start Data for this exercise

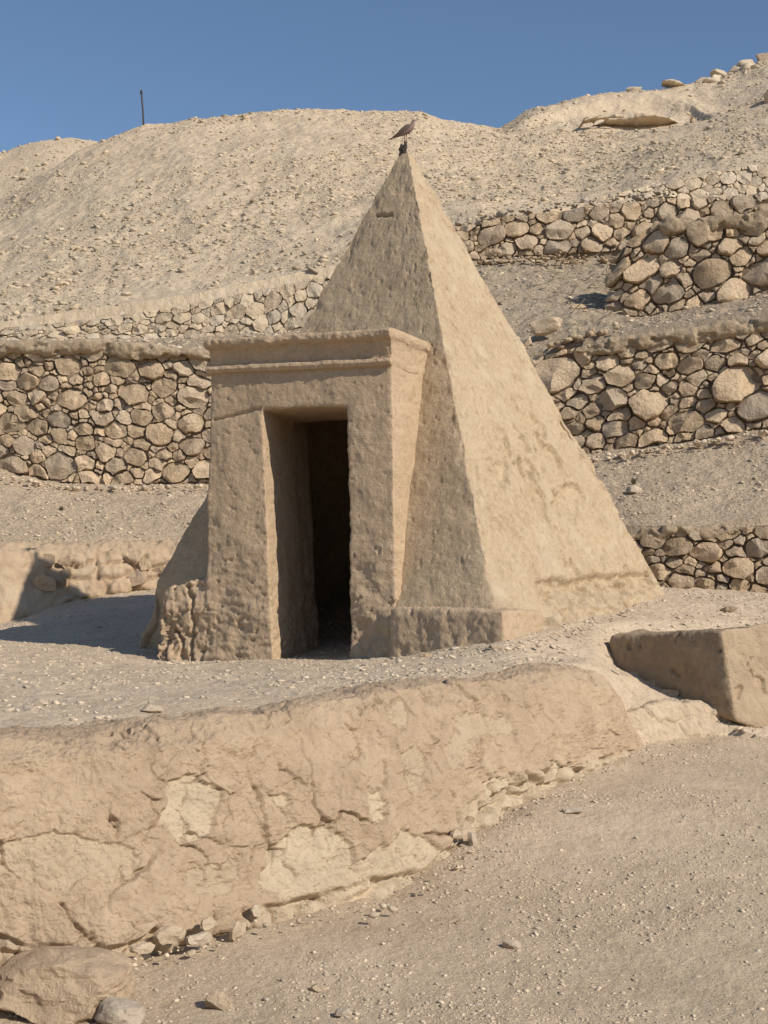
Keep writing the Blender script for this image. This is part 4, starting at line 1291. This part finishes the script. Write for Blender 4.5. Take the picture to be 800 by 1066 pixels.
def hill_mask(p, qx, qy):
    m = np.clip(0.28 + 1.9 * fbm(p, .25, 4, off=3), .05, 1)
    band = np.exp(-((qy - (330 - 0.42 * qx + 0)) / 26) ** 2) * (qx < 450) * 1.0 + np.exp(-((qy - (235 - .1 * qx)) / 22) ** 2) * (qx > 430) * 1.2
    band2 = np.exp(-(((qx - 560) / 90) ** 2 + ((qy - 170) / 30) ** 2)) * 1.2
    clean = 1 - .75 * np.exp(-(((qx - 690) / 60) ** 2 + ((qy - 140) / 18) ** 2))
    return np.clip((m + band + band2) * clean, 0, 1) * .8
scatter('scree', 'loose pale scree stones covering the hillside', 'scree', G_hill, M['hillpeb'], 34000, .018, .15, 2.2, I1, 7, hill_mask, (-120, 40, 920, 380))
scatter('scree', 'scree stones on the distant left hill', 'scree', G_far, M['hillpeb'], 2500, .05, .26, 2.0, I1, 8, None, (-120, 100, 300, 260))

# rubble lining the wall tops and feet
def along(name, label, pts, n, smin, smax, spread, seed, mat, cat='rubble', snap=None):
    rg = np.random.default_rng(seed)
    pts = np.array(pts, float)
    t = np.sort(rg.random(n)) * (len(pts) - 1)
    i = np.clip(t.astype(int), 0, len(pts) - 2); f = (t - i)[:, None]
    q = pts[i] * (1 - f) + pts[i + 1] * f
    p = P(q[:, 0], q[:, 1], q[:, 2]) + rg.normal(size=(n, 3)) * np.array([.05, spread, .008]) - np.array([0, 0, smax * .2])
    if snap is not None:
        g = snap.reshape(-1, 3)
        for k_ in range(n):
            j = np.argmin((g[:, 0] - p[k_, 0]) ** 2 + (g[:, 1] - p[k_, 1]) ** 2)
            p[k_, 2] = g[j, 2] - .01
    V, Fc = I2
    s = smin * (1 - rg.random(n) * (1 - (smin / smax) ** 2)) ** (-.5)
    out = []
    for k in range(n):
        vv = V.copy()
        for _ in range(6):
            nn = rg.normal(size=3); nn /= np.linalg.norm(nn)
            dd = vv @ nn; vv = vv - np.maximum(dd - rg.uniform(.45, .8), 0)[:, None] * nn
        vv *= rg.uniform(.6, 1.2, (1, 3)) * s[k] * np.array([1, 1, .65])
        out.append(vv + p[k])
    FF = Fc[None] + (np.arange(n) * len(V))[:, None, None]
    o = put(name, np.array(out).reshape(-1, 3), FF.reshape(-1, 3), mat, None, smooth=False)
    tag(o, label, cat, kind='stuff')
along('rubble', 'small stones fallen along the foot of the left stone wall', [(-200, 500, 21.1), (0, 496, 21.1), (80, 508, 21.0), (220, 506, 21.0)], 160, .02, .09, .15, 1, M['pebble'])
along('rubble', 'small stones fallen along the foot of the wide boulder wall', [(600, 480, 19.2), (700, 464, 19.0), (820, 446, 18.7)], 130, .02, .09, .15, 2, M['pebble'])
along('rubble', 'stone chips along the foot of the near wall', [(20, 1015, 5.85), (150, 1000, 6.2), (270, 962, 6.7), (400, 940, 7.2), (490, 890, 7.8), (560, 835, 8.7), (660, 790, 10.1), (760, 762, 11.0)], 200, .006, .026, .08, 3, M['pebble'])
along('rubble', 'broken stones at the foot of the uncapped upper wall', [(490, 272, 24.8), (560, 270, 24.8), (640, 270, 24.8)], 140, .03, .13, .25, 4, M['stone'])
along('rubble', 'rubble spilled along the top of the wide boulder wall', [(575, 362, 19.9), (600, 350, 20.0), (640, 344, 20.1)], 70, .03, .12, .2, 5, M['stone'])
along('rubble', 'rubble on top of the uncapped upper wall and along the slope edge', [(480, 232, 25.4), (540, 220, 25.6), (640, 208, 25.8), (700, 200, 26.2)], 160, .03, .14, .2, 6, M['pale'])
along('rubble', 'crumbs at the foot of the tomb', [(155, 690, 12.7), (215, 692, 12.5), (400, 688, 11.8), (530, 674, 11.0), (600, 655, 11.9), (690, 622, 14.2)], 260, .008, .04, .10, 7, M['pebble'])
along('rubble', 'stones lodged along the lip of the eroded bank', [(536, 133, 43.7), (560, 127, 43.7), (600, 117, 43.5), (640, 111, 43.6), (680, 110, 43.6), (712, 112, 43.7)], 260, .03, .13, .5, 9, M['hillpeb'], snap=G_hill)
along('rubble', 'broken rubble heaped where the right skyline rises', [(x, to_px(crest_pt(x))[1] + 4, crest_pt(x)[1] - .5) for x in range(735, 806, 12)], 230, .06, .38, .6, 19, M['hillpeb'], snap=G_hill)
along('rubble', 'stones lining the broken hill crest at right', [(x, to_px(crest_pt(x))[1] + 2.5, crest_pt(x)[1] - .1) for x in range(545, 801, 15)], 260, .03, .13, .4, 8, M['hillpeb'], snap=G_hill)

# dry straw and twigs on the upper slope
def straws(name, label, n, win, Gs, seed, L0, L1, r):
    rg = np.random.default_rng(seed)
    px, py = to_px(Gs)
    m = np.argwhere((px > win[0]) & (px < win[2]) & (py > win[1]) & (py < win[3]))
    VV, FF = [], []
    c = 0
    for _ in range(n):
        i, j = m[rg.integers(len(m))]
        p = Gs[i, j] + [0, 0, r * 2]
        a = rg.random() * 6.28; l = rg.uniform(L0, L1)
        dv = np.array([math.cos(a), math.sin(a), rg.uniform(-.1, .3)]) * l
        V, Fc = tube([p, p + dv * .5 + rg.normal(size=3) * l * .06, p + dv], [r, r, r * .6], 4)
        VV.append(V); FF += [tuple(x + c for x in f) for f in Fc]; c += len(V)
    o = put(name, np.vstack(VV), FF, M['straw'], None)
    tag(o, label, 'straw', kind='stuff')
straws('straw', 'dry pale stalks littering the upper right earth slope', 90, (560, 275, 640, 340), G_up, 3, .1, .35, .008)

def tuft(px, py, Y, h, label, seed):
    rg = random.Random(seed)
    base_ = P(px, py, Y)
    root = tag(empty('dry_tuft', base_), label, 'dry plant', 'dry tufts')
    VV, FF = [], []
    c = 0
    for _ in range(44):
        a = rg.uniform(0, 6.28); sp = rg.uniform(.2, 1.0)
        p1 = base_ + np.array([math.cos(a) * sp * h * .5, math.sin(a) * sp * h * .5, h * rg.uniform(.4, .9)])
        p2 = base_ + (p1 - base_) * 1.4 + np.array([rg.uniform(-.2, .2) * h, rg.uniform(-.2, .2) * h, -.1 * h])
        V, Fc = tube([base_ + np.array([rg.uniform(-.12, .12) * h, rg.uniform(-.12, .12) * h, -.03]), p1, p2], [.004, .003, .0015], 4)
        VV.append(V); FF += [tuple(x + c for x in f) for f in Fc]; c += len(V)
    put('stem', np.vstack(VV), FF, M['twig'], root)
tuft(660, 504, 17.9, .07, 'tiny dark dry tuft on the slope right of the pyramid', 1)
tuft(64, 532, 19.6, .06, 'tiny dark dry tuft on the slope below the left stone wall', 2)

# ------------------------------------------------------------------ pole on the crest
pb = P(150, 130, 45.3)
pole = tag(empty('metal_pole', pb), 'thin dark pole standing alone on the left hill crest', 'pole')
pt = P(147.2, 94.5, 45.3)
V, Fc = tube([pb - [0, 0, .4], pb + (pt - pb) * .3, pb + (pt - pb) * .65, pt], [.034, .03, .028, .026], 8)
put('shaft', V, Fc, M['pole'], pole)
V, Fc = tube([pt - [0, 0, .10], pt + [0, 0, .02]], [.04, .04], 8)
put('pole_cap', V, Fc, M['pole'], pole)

end Data for this exercise
start Data for this exercise

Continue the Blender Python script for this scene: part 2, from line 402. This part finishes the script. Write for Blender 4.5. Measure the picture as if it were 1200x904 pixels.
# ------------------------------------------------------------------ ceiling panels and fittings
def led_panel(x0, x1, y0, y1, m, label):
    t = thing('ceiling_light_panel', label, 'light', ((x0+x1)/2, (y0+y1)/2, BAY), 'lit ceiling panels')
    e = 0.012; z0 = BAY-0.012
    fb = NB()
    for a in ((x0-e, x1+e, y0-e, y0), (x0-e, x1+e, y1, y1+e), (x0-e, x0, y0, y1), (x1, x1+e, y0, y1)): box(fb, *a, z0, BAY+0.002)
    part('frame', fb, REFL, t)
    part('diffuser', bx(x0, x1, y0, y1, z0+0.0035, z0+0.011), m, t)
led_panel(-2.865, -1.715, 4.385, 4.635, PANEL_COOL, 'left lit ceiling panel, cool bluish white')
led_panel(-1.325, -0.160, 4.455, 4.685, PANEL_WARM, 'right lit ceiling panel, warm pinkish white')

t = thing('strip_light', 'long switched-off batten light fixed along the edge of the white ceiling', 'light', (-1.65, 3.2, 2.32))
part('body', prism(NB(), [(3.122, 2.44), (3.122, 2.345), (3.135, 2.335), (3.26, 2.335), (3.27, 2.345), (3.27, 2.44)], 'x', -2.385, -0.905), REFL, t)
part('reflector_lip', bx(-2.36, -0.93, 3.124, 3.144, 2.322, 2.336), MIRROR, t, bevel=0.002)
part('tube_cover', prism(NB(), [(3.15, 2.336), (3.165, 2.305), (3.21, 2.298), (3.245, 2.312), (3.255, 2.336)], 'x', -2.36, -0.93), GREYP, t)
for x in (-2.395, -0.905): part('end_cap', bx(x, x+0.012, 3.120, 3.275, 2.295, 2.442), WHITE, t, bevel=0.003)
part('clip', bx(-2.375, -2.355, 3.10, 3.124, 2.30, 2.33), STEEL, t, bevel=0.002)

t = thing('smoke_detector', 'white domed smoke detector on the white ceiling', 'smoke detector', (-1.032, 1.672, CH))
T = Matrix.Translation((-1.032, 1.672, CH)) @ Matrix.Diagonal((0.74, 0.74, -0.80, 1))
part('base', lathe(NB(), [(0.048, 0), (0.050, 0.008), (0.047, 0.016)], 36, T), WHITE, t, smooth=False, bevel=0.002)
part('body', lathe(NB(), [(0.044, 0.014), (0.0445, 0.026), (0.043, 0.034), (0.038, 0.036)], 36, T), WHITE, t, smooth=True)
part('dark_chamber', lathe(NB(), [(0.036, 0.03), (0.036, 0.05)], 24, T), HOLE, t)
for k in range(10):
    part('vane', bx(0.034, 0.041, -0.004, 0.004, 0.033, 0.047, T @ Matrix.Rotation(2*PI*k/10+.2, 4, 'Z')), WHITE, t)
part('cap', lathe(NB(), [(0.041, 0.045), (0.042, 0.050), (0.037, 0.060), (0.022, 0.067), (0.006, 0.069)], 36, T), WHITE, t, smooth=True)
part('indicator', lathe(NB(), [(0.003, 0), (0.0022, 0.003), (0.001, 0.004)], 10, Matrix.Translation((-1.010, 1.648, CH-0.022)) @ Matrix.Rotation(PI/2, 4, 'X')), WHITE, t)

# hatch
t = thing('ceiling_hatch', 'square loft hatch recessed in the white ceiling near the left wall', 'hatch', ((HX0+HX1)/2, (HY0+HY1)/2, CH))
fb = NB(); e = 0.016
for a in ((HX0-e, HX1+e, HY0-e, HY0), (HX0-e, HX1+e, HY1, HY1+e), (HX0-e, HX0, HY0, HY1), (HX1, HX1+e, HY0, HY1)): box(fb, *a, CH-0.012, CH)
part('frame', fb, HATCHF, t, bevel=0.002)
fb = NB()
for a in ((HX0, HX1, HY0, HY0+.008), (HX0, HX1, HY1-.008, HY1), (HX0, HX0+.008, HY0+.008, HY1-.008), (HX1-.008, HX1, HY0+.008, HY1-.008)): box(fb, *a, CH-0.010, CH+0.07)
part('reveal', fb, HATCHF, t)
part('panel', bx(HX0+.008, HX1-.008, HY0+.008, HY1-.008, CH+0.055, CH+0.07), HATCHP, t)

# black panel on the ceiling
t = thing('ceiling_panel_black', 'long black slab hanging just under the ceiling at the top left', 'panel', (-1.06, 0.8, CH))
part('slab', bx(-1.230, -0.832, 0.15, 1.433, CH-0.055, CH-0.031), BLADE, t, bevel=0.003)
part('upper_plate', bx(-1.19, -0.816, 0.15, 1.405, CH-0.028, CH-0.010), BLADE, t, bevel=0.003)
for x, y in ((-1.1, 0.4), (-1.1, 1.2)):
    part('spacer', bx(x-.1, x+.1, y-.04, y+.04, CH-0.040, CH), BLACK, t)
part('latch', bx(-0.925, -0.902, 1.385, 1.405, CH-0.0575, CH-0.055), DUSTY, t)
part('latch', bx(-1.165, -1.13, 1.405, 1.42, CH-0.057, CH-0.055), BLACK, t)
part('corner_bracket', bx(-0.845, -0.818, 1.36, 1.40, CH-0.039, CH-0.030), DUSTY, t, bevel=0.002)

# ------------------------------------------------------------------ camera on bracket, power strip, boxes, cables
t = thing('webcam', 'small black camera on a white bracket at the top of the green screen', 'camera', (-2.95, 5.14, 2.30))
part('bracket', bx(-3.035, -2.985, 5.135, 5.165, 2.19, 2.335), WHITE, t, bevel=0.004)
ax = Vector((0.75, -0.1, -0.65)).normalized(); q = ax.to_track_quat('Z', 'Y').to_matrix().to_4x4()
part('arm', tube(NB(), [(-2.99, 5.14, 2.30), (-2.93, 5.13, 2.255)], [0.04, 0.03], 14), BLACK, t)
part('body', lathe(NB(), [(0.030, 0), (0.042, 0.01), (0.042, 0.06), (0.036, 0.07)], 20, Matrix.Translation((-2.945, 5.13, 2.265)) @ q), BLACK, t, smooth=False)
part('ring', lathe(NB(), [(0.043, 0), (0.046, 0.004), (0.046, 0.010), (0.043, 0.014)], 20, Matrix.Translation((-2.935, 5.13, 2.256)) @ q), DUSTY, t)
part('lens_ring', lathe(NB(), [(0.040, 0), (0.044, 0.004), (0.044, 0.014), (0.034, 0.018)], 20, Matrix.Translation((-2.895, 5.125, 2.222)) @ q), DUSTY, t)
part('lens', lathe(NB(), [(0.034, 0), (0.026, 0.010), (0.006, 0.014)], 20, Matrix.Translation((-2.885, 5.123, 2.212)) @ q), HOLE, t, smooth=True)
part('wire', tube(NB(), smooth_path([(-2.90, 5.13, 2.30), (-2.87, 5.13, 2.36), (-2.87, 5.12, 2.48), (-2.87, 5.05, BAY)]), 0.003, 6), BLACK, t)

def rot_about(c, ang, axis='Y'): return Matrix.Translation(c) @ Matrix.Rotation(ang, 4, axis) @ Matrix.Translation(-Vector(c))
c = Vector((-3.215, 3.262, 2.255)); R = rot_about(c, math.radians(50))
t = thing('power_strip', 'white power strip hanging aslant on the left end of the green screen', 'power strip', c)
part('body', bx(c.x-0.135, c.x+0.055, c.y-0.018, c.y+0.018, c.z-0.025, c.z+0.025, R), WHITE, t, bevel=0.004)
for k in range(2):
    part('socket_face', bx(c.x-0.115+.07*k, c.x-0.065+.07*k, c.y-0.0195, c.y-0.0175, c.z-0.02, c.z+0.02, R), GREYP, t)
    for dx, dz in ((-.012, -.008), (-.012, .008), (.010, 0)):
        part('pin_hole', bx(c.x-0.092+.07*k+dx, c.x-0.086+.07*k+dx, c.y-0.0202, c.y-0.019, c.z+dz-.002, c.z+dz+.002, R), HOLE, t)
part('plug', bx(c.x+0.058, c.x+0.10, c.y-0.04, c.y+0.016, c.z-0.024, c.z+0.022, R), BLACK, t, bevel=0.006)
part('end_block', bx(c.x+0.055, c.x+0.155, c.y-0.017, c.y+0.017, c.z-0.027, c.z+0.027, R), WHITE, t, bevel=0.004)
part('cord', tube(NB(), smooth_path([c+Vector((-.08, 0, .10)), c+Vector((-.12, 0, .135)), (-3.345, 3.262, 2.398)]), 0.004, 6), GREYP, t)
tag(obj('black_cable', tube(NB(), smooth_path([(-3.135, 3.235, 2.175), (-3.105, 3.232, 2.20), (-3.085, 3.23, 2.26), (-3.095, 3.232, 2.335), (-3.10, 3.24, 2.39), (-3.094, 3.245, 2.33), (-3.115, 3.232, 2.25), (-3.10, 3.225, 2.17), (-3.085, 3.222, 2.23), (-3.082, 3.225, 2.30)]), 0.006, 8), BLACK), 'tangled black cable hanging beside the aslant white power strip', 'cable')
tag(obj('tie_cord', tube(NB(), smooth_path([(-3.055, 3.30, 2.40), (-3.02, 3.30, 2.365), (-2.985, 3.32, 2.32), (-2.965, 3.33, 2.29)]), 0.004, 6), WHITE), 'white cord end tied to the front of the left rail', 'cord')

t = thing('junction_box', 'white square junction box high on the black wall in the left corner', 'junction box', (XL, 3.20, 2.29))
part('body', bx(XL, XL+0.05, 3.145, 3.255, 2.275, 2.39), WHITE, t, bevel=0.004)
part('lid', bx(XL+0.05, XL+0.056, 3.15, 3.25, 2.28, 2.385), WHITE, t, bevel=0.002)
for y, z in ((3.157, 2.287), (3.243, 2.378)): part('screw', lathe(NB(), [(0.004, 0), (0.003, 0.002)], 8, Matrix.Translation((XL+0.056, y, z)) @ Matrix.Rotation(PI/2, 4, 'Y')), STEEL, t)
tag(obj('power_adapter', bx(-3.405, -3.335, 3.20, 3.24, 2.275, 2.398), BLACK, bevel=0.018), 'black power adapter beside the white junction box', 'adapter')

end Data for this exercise

▶ What the task asks
Exactly and only the lines from the line with "Keep writing the" to the line with "scatter('scree', 'scree stones", both included, are to be printed.

▶ Result of the task
Keep writing the Blender script for this image. This is part 4, starting at line 1291. This part finishes the script. Write for Blender 4.5. Take the picture to be 800 by 1066 pixels.
def hill_mask(p, qx, qy):
    m = np.clip(0.28 + 1.9 * fbm(p, .25, 4, off=3), .05, 1)
    band = np.exp(-((qy - (330 - 0.42 * qx + 0)) / 26) ** 2) * (qx < 450) * 1.0 + np.exp(-((qy - (235 - .1 * qx)) / 22) ** 2) * (qx > 430) * 1.2
    band2 = np.exp(-(((qx - 560) / 90) ** 2 + ((qy - 170) / 30) ** 2)) * 1.2
    clean = 1 - .75 * np.exp(-(((qx - 690) / 60) ** 2 + ((qy - 140) / 18) ** 2))
    return np.clip((m + band + band2) * clean, 0, 1) * .8
scatter('scree', 'loose pale scree stones covering the hillside', 'scree', G_hill, M['hillpeb'], 34000, .018, .15, 2.2, I1, 7, hill_mask, (-120, 40, 920, 380))
scatter('scree', 'scree stones on the distant left hill', 'scree', G_far, M['hillpeb'], 2500, .05, .26, 2.0, I1, 8, None, (-120, 100, 300, 260))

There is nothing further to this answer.